Señor director:
Las libertades básicas derivan de la dignidad humana, punto de mira de cualquier enfoque o decisión que afecte a otros. Forma parte esencial del optimismo antropológico de los cristianos: la condición de hijos de Dios prevalece sobre su evidente capacidad para el mal. Lo trató a fondo Juan Pablo II en Sollicitudo rei socialis, al final de 1987. Basten unas palabras del n. 47: “no se justifican ni la desesperación, ni el pesimismo, ni la pasividad”.
Aunque con tristeza, conviene decir que, así como se puede pecar por egoísmo, por afán de ganancia exagerada y de poder, se puede faltar también -ante las urgentes necesidades de unas muchedumbres hundidas en el subdesarrollo- por temor, indecisión y, en el fondo, por cobardía.

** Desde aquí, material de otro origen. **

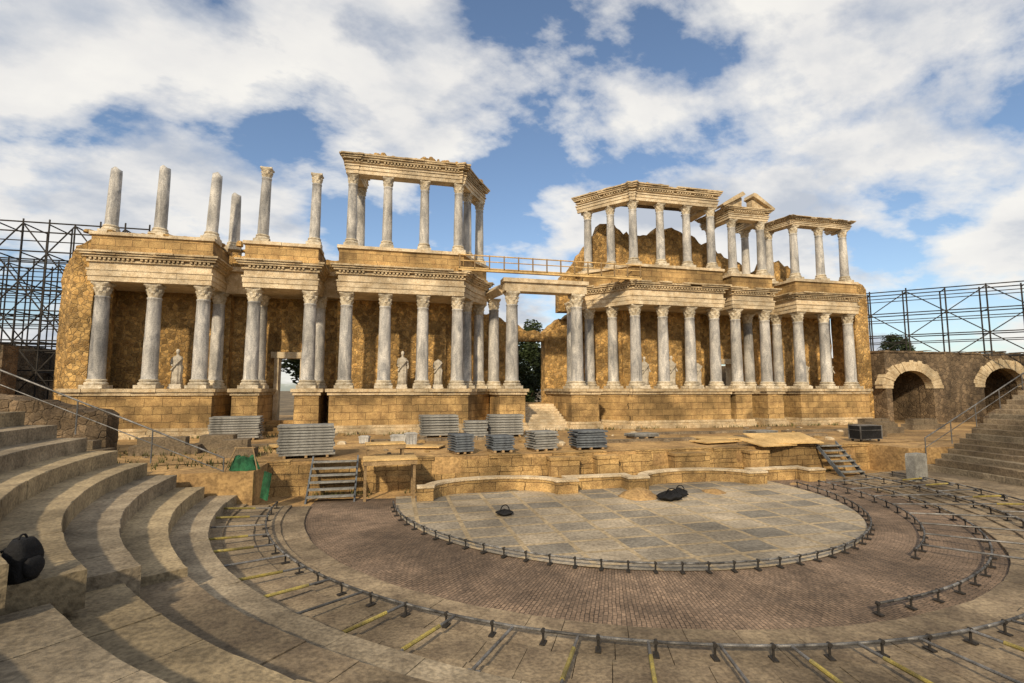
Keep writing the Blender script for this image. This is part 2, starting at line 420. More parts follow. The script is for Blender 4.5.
def entab(poly, z0, z1, za):
    H=z1-z0; g=G()
    g.prism(poly,z0+.004,z0+H*.9)
    g.course(poly,z0,z0+H*.17,.3,.03,2.2,.006,closed=True,zj=.002)
    g.course(poly,z0+H*.17,z0+H*.36,.3,.07,2.2,.008,closed=True,zj=.002)
    g.course(poly,z0+H*.36,z0+H*.42,.3,.12,1.6,.01,closed=True,zj=.002)
    part('architrave',g,m_marble)
    g=G()
    g.course(poly,z0+H*.64,z0+H*.71,.3,.12,1.6,.01,closed=True,zj=.002)
    g.dentils(poly,z0+H*.71,z0+H*.785,0,.22,.24,.13,closed=True)
    g.course(poly,z0+H*.785,z0+H*.86,.5,.27,.9,.012,closed=True)
    g.course(poly,z0+H*.86,z0+H*.93,.5,.37,.9,.02,closed=True,miss=.03)
    g.course(poly,z0+H*.93,z1,.6,.46,.8,.04,closed=True,miss=.10)
    part('cornice',g,m_entab)
    g=G(); g.prism(poly,z1-.2,za-.12); g.course(poly,z1-.05,z1+.2,.3,.08,1.3,.01,closed=True)
    part('attic',g,m_brickw)
    g=G(); g.course(poly,za-.22,za,.9,.12,1.1,.03,closed=True,miss=.05); g.prism(poly,za-.2,za-.03)
    part('attic_coping',g,m_marble)
eA=[(-27.25,14.5),(-20.85,14.5),(-20.85,17.7),(-27.25,17.7)]
eL=[(-19.05,14.5),(-14.75,14.5),(-14.75,18.3),(-19.05,18.3)]
eB=[(-13.5,14.5),(-5.35,14.5),(-4.4,16.3),(-3.15,17.9),(-3.15,19.4),(-13.5,19.4)]
eC=[(7.3,14.5),(14.95,14.5),(14.95,18.2),(4.5,18.8),(4.6,17.9),(6.0,16.3)]
eR=[(15.75,14.5),(19.5,14.5),(19.5,18.2),(15.75,18.2)]
eD=[(21.7,14.5),(27.8,14.5),(27.8,17.7),(21.7,17.7)]
entab(eA,ZE,ZC,ZA-.1); entab(eL,ZE,ZC,ZA-.1); entab(eB,ZE,ZC,ZA); entab(eC,ZE,ZC,ZA); entab(eR,ZE,ZC-.1,ZA-.3); entab(eD,ZE-.05,ZC-.2,ZA-.4)
g=G(); g.box((.57,15,11.32),(6.1,.95,.62)); g.course([(-2.45,14.5),(3.6,14.5)],11.62,11.92,.95,.14,1.9,.02)
for x0,x1 in ((-2.4,-3.0),(3.5,4.6)):
    g.cyl((x0,15.4,11.3),(x1,18.6,11.3),.42,4)
part('lintel',g,m_marble)
for x0,x1,y in ((-20.9,-19.0,17.3),(-14.8,-13.4,17.3),(14.9,15.8,17.0),(19.5,21.8,17.0)):
    g=G(); g.box(((x0+x1)/2,y+.6,(ZE+ZC)/2-.1),(x1-x0,1.2,ZC-ZE-.3))
    g.box(((x0+x1)/2,y+.45,ZC-.1),(x1-x0,1.5,.3))
    part('linking_entablature',g,m_entab)

def upper_entab(path, z0, z1, w=.40):
    H=z1-z0; g=G()
    g.prism(strip(path,w-.02,w-.02),z0,z0+H*.85)
    for pp in (path,path[::-1]):
        g.course(pp,z0+.003,z0+H*.2,-w+.2,w,2.3,.006,zj=.002)
        g.course(pp,z0+H*.2,z0+H*.38,-w+.2,w+.05,2.3,.006,zj=.002)
        g.course(pp,z0+H*.38,z0+H*.45,-w+.2,w+.11,1.5,.008,zj=.002)
    part('architrave',g,m_marble)
    g=G()
    g.dentils(path,z0+H*.62,z0+H*.72,w-.05,w+.16,.22,.12)
    for pp in (path,path[::-1]):
        g.course(pp,z0+H*.55,z0+H*.62,-w+.2,w+.09,1.5,.008,zj=.002)
        g.course(pp,z0+H*.72,z0+H*.82,-w+.2,w+.2,.9,.02,zj=.004)
        g.course(pp,z0+H*.82,z0+H*.91,-w+.25,w+.28,.9,.02,miss=.03)
        g.course(pp,z0+H*.91,z0+H*1.0,-w+.25,w+.35,.75,.05,miss=.14)
    part('cornice',g,m_entab)
uB=[(-12.5,17.4),(-12.8,15),(-5.69,15),(-4.86,16.5),(-3.8,18.2)]
uC=[(5.0,18.3),(6.4,16.5),(7.65,15),(14.4,15),(14.4,17.8)]
upper_entab(uB,ZU,ZU+1.3); upper_entab(uC,ZU,ZU+1.3)
uR=[(15.95,17.5),(16.2,15),(19.1,15),(19.3,17.5)]
upper_entab(uR,ZA-.3+4.5,ZA-.3+4.5+.95,.38)
uD=[(21.4,17.4),(22.0,15),(27.3,15),(27.3,16.0)]
upper_entab(uD,ZA-.4+4.55,ZA-.4+4.55+.7,.38)
g=G(); g.prism([(7.7,15),(14.3,15),(14.3,18.2),(5.1,18.4),(6.5,16.6)],ZU+.9,ZU+1.15); part('roof_slab',g,m_dark)
zb=ZA-.3+4.5+.95
def slab(g,pts,y0,y1):
    n=len(pts)
    g.add([(x,y0,z) for x,z in pts]+[(x,y1,z) for x,z in pts],[tuple(range(n)),tuple(range(2*n-1,n-1,-1))]+[(i,n+i,n+(i+1)%n,(i+1)%n) for i in range(n)])
g=G(); slab(g,[(15.7,zb),(17.15,zb),(17.2,zb+.9),(16.9,zb+.98),(15.7,zb+.2)],14.75,15.4)
slab(g,[(15.2,zb+.12),(15.3,zb-.02),(17.2,zb+.98),(17.35,zb+1.1),(17.1,zb+1.32),(16.9,zb+1.2)],14.45,15.6); part('pediment',g,m_entab)
g=G(); slab(g,[(18.15,zb),(19.6,zb),(19.6,zb+.2),(18.5,zb+.9),(18.15,zb+.8)],14.75,15.4)
slab(g,[(18.05,zb+1.0),(18.2,zb+.95),(20.0,zb-.02),(20.1,zb+.14),(18.4,zb+1.25),(18.15,zb+1.3)],14.45,15.6); part('pediment',g,m_entab)

def caprubble(path,z,w,dens=6,hmax=.28,mat=m_rubble):
    g=G()
    for (x0,y0),(x1,y1) in zip(path,path[1:]):
        l=math.hypot(x1-x0,y1-y0)
        for i in range(int(l*dens)):
            t=R.random(); x=x0+(x1-x0)*t+R.uniform(-w,w); y=y0+(y1-y0)*t+R.uniform(-w,w)
            s=R.uniform(.1,.34); h=R.uniform(.08,hmax)*(.5+1.0*max(0,noise.noise((x*.7,y*.7,2))+.4))
            vs=[]
            for dz,k in ((-.06,1),(h*.7,.95),(h,.6)):
                vs.append([(x+s*k*math.cos(q*math.pi/3)*R.uniform(.8,1.15),y+s*k*math.sin(q*math.pi/3)*R.uniform(.8,1.15),z+dz) for q in range(6)])
            g.rings(vs)
    o=part('cap_rubble',g,mat); o['kind']='stuff'
caprubble(uB,ZU+1.25,.35,11,.42); caprubble(uC,ZU+1.3,.35,6,.2)
caprubble([(-27,15.5),(-21,15.5)],ZA-.1,.9,8,.2); caprubble([(-27,17),(-21,17)],ZA-.1,.7,14,.5)
caprubble([(-19,16.5),(-15,16.5)],ZA-.1,.9,12,.3)
caprubble([(22,17),(27.5,17)],ZA-.4,.6,9,.5)
caprubble(uD,ZA+4.85,.25,3,.12)

def rubble(p,q,th,z0,topf,res=.3,par=True,mat=m_rubble,name='rubble_wall',amp=.09,rag=.5):
    l=math.hypot(q[0]-p[0],q[1]-p[1]); ex,ey=(q[0]-p[0])/l,(q[1]-p[1])/l; nx_,ny_=ey,-ex
    n=max(2,int(l/res)); g=G(); m=14
    for side in (0,1):
        for i in range(n+1):
            t=i/n; x=p[0]+(q[0]-p[0])*t; y=p[1]+(q[1]-p[1])*t
            zt=topf(t)+rag*noise.noise((x*1.3,y*1.3,7.7))+rag*.35*R.uniform(-1,1)
            for j in range(m+1):
                z=z0+(zt-z0)*j/m
                d=amp*noise.noise((x*1.7,y*1.7+side*9,z*1.7))+amp*.5*noise.noise((x*5,y*5,z*5))
                o=d if side==0 else -th+d
                g.v.append((x+nx_*o,y+ny_*o,z))
    K=(n+1)*(m+1)
    for i in range(n):
        for j in range(m):
            a=i*(m+1)+j; b=a+m+1
            g.f.append((a,b,b+1,a+1)); g.f.append((K+a,K+a+1,K+b+1,K+b))
        a=i*(m+1)+m; b=a+m+1
        g.f.append((a,b,K+b,K+a))
    for i in (0,n):
        for j in range(m):
            a=i*(m+1)+j
            g.f.append((a,a+1,K+a+1,K+a) if i==0 else (a,K+a,K+a+1,a+1))
    if par: return part('back_wall',g,mat)
    return obj(name,mesh(name,g,mat))
c=lambda v:(lambda t:v)
rubble((-27.9,17.7),(-20.6,17.7),.9,1.3,c(10.6),rag=.1)
rubble((-27.9,18.7),(-20.6,18.7),.8,10,c(13.7),rag=.45)
rubble((-29.9,17.0),(-28.0,14.9),1.8,1.3,lambda t:11.2+1.5*t,rag=.5,amp=.12)
rubble((-28.15,14.8),(-27.1,14.8),2.5,4.15,lambda t:12.6,rag=.5,amp=.10)
def portal(x0,x1,xd,w,y,zt,zl=6.3):
    rubble((x0,y),(xd-w/2,y),.9,1.3,c(zt),rag=.1); rubble((xd+w/2,y),(x1,y),.9,1.3,c(zt),rag=.1)
    rubble((xd-w/2-.02,y+.04),(xd+w/2+.02,y+.04),.8,zl,c(zt),rag=.1)
    g=G()
    for s in (-1,1): g.box((xd+s*(w/2-.12),y+.2,(zl+1.3)/2),(.28,.9,zl-1.3))
    g.box((xd,y+.2,zl+.2),(w+.5,1.0,.42)); part('door_frame',g,m_marble)
portal(-20.7,-13.5,-16.9,1.9,18.5,10.6); portal(15.0,21.6,17.65,1.9,18.5,10.6)
rubble((-13.8,17.7),(-6.2,17.7),.9,4.0,c(10.6),rag=.1); rubble((-6.3,17.8),(-3.1,20.2),.9,4.0,c(10.6),rag=.1)
rubble((7.9,17.7),(15.0,17.7),.9,4.0,c(10.6),rag=.1); rubble((4.3,20.2),(8.0,17.8),.9,4.0,c(10.6),rag=.1)
rubble((21.4,17.7),(28.2,17.7),.9,1.3,c(10.6),rag=.1)
rubble((-3.6,20.2),(-.9,20.2),1.2,1.3,lambda t:10.6-1.2*t,rag=.4); rubble((2.2,20.2),(4.9,20.2),1.2,1.3,lambda t:8.9+2.1*t,rag=.4)
rubble((-1.2,20.4),(2.6,20.4),.9,8.1,lambda t:9.4-.6*t,rag=.3)
def topC(t):
    x=3.0+t*12
    return 13.2+min(1,max(0,(x-3.0)/3.6))*4.4+.35*math.floor(1.5*math.sin(x*1.1))*.5
rubble((3.0,18.9),(15.0,18.6),1.0,10.4,topC,rag=.45,amp=.08)
rubble((14.9,18.3),(20.5,18.3),.9,10.4,lambda t:17.3-2.8*t,rag=.6,amp=.09)
rubble((20.6,18.0),(28.3,18.0),.9,10.4,lambda t:14.4+1.0*math.sin(t*5),rag=.6,amp=.09)
rubble((-20.9,18.6),(-13.2,18.6),.9,10.4,lambda t:13.4,rag=.3)
rubble((28.2,15.2),(29.6,15.2),2.4,1.3,lambda t:13.4-.8*t,rag=.35,amp=.07)
def steps(x,w,y0,n,z0,h,d,mat=m_podium):
    g=G()
    for i in range(n): g.box((x,y0+i*d+(n-i)*d/2,z0+h*(i+.5)),(w-.01*i,(n-i)*d,h-.004))
    part('stair',g,mat)
steps(.57,3.2,14.0,10,1.33,.17,.42,m_marble); steps(-16.85,1.9,15.2,4,1.33,.2,.4); steps(17.68,1.9,15.2,4,1.33,.2,.4)
g=G(); g.box((.57,20.2,2.1),(3.4,4.0,1.9)); part('threshold',g,m_podium)

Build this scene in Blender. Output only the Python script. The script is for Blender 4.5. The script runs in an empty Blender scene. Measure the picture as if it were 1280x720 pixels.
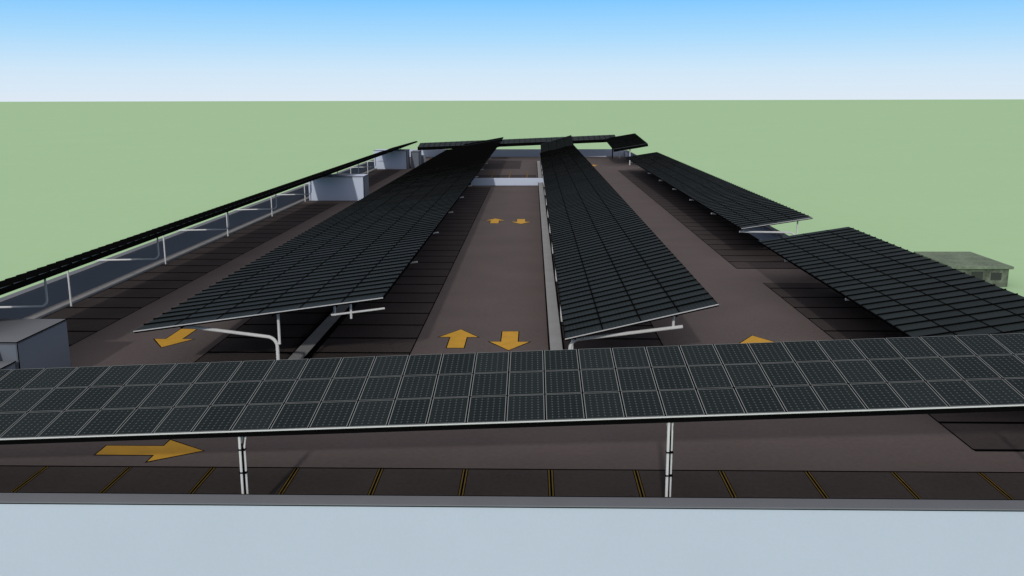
import bpy, bmesh, math, random
from mathutils import Vector, Matrix
random.seed(4)
sc = bpy.context.scene
sc.view_settings.view_transform = 'Standard'
sc.view_settings.look = 'None'
sc.view_settings.exposure = 0

# ---------------------------------------------------------------- materials
def new_mat(name):
    m = bpy.data.materials.new(name); m.use_nodes = True
    nt = m.node_tree
    b = nt.nodes['Principled BSDF']
    return m, nt, b

def noisy(name, col, var=0.12, scale=3.0, rough=0.85, spec=0.2, fine=60.0, metallic=0.0, bump=0.0):
    m, nt, b = new_mat(name)
    tc = nt.nodes.new('ShaderNodeTexCoord')
    n1 = nt.nodes.new('ShaderNodeTexNoise'); n1.inputs['Scale'].default_value = scale; n1.inputs['Detail'].default_value = 6
    n2 = nt.nodes.new('ShaderNodeTexNoise'); n2.inputs['Scale'].default_value = fine; n2.inputs['Detail'].default_value = 3
    nt.links.new(tc.outputs['Object'], n1.inputs['Vector']); nt.links.new(tc.outputs['Object'], n2.inputs['Vector'])
    ad = nt.nodes.new('ShaderNodeMath'); ad.operation = 'ADD'
    nt.links.new(n1.outputs['Fac'], ad.inputs[0]); nt.links.new(n2.outputs['Fac'], ad.inputs[1])
    mr = nt.nodes.new('ShaderNodeMapRange')
    mr.inputs['From Min'].default_value = 0.6; mr.inputs['From Max'].default_value = 1.4
    mr.inputs['To Min'].default_value = 1 - var; mr.inputs['To Max'].default_value = 1 + var
    nt.links.new(ad.outputs[0], mr.inputs['Value'])
    vm = nt.nodes.new('ShaderNodeVectorMath'); vm.operation = 'SCALE'
    vm.inputs[0].default_value = col[:3]
    nt.links.new(mr.outputs[0], vm.inputs['Scale'])
    nt.links.new(vm.outputs[0], b.inputs['Base Color'])
    b.inputs['Roughness'].default_value = rough
    b.inputs['Specular IOR Level'].default_value = spec
    b.inputs['Metallic'].default_value = metallic
    if bump:
        bp = nt.nodes.new('ShaderNodeBump'); bp.inputs['Strength'].default_value = bump; bp.inputs['Distance'].default_value = 0.01
        nt.links.new(n2.outputs['Fac'], bp.inputs['Height']); nt.links.new(bp.outputs[0], b.inputs['Normal'])
    return m

M = {}
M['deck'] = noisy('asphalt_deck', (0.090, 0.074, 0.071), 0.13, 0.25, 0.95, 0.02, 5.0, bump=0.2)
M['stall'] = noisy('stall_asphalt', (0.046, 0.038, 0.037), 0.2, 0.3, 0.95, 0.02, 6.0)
M['line'] = noisy('black_line', (0.003, 0.003, 0.003), 0.1, 2, 0.9, 0.0)
M['yellow'] = noisy('yellow_line', (0.11, 0.072, 0.014), 0.35, 2, 0.8, 0.05)
M['arrow'] = noisy('yellow_arrow_paint', (0.43, 0.23, 0.018), 0.14, 1.5, 0.7, 0.1, 25)
M['wall'] = noisy('painted_concrete', (0.42, 0.465, 0.56), 0.03, 0.4, 0.9, 0.1, 12, bump=0.1)
M['side'] = noisy('grey_blue_concrete', (0.115, 0.13, 0.155), 0.05, 0.5, 0.9, 0.05, 12)  # also carries the painted shade of faces turned right, away from the sun
M['cap'] = noisy('coping_concrete', (0.13, 0.136, 0.148), 0.06, 0.8, 0.9, 0.05, 20)
M['kerb'] = noisy('kerb_concrete', (0.25, 0.248, 0.246), 0.12, 0.8, 0.9, 0.05, 20)
M['grass'] = noisy('lawn', (0.325, 0.475, 0.275), 0.02, 0.02, 1.0, 0.0, 0.6)
M['steel'] = noisy('galvanised_steel', (0.52, 0.52, 0.52), 0.10, 2, 0.55, 0.2, 30)
M['channel'] = noisy('aluminium_channel', (0.36, 0.36, 0.36), 0.10, 2, 0.55, 0.2, 30)
M['black'] = noisy('black_frame', (0.003, 0.003, 0.003), 0.1, 2, 0.9, 0.0)
M['dark_open'] = noisy('dark_opening', (0.035, 0.04, 0.035), 0.1, 1, 0.9, 0.1)
M['shed'] = noisy('weathered_concrete', (0.09, 0.105, 0.08), 0.6, 0.8, 0.95, 0.1, 2.5)
M['shedroof'] = noisy('weathered_roof', (0.12, 0.15, 0.105), 0.4, 0.6, 0.95, 0.1, 3.0)

def panel_mat(name, silver):
    m, nt, b = new_mat(name)
    N, L = nt.nodes, nt.links
    uv = N.new('ShaderNodeUVMap'); uv.uv_map = 'UVMap'
    sep = N.new('ShaderNodeSeparateXYZ'); L.new(uv.outputs[0], sep.inputs[0])
    def math_(op, a, bb=None, c=None):
        n = N.new('ShaderNodeMath'); n.operation = op
        for i, v in enumerate((a, bb, c)):
            if v is None: continue
            if isinstance(v, (int, float)): n.inputs[i].default_value = v
            else: L.new(v, n.inputs[i])
        return n.outputs[0]
    def edge(sock, mult):
        f = math_('FRACT', math_('MULTIPLY', sock, mult))
        return math_('SUBTRACT', 0.5, math_('ABSOLUTE', math_('SUBTRACT', f, 0.5)))
    u, v = sep.outputs['X'], sep.outputs['Y']
    eu, ev = edge(u, 6), edge(v, 10)
    grid = math_('LESS_THAN', math_('MINIMUM', eu, ev), 0.05)
    dots = math_('LESS_THAN', math_('ADD', eu, ev), 0.17)
    bu, bv = edge(u, 1), edge(v, 1)
    bord = math_('LESS_THAN', math_('MINIMUM', bu, math_('MULTIPLY', bv, 1.6)), 0.018)
    geo = N.new('ShaderNodeNewGeometry')
    def mix(fac, c0, c1):
        n = N.new('ShaderNodeMix'); n.data_type = 'RGBA'; L.new(fac, n.inputs[0])
        if isinstance(c0, tuple): n.inputs[6].default_value = c0
        else: L.new(c0, n.inputs[6])
        n.inputs[7].default_value = c1
        return n.outputs[2]
    k = 1.0
    base = mix(geo.outputs['Random Per Island'], (0.009*k, 0.0125*k, 0.013*k, 1), (0.014*k, 0.019*k, 0.0195*k, 1))
    c = mix(grid, base, (0.020*k, 0.026*k, 0.027*k, 1))
    c = mix(dots, c, (0.075, 0.09, 0.088, 1) if silver else (0.030, 0.038, 0.037, 1))
    c = mix(bord, c, (0.19, 0.20, 0.198, 1) if silver else (0.004, 0.004, 0.004, 1))
    L.new(c, b.inputs['Base Color'])
    b.inputs['Roughness'].default_value = 0.5
    b.inputs['Specular IOR Level'].default_value = 0.012
    return m
M['panel_s'] = panel_mat('solar_cells_silver_frame', True)
M['panel_k'] = panel_mat('solar_cells_black_frame', False)

# ---------------------------------------------------------------- helpers
def obj_from(name, verts, faces, mat, parent=None, uvs=None):
    me = bpy.data.meshes.new(name)
    me.from_pydata([tuple(v) for v in verts], [], faces)
    if uvs:
        ul = me.uv_layers.new(name='UVMap')
        for i, uvv in enumerate(uvs): ul.data[i].uv = uvv
    me.materials.append(mat); me.update()
    o = bpy.data.objects.new(name, me); sc.collection.objects.link(o)
    if parent: o.parent = parent
    return o
def empty(name):
    o = bpy.data.objects.new(name, None); sc.collection.objects.link(o); return o
def box(name, x0, x1, y0, y1, z0, z1, mat, parent=None, bev=0.0):
    v = [(x, y, z) for z in (z0, z1) for y in (y0, y1) for x in (x0, x1)]
    f = [(0, 2, 3, 1), (4, 5, 7, 6), (0, 1, 5, 4), (2, 6, 7, 3), (0, 4, 6, 2), (1, 3, 7, 5)]
    o = obj_from(name, v, f, mat, parent)
    if bev:
        md = o.modifiers.new('bevel', 'BEVEL'); md.width = bev; md.segments = 2
    return o
BF = [(0, 2, 3, 1), (4, 5, 7, 6), (0, 1, 5, 4), (2, 6, 7, 3), (0, 4, 6, 2), (1, 3, 7, 5)]
class Acc:
    def __init__(s): s.v = []; s.f = []
    def rect(s, x0, x1, y0, y1, z):
        n = len(s.v); s.v += [(x0, y0, z), (x1, y0, z), (x1, y1, z), (x0, y1, z)]; s.f.append((n, n+1, n+2, n+3))
    def box(s, x0, x1, y0, y1, z0, z1):
        n = len(s.v); s.v += [(x, y, z) for z in (z0, z1) for y in (y0, y1) for x in (x0, x1)]
        s.f += [tuple(n+i for i in q) for q in BF]
    def obox(s, O, U, V, Nn, a0, a1, b0, b1, t0, t1):
        n = len(s.v); s.v += [O+U*a+V*b+Nn*t for t in (t0, t1) for b in (b0, b1) for a in (a0, a1)]
        s.f += [tuple(n+i for i in q) for q in BF]
    def tube(s, pts, r, seg=10):
        pts = [Vector(p) for p in pts]; n0 = len(s.v); k = len(pts)
        for i, p in enumerate(pts):
            d = (pts[min(i+1, k-1)] - pts[max(i-1, 0)]).normalized()
            a = Vector((0, 1, 0)) if abs(d.y) < 0.8 else Vector((1, 0, 0))
            u = d.cross(a).normalized(); w = d.cross(u)
            for j in range(seg):
                t = 2*math.pi*j/seg
                s.v.append(tuple(p + u*math.cos(t)*r + w*math.sin(t)*r))
        for i in range(k-1):
            for j in range(seg):
                a = n0+i*seg+j; b = n0+i*seg+(j+1) % seg
                s.f.append((a, b, b+seg, a+seg))
        s.f.append(tuple(n0+j for j in range(seg))); s.f.append(tuple(n0+(k-1)*seg+j for j in reversed(range(seg))))
    def make(s, name, mat, parent=None): return obj_from(name, s.v, s.f, mat, parent)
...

Todos estamos llamados, más aún obligados, a afrontar este tremendo desafío de la última década del segundo milenio. Y ello, porque unos peligros ineludibles nos amenazan a todos: una crisis económica mundial, una guerra sin fronteras, sin vencedores ni vencidos. (…) Pero éste no es el único ni el principal motivo. Lo que está en juego es la dignidad de la persona humana, cuya defensa y promoción nos han sido confiadas por el Creador, y de las que son rigurosa y responsablemente deudores los hombres y mujeres en cada coyuntura de la historia+.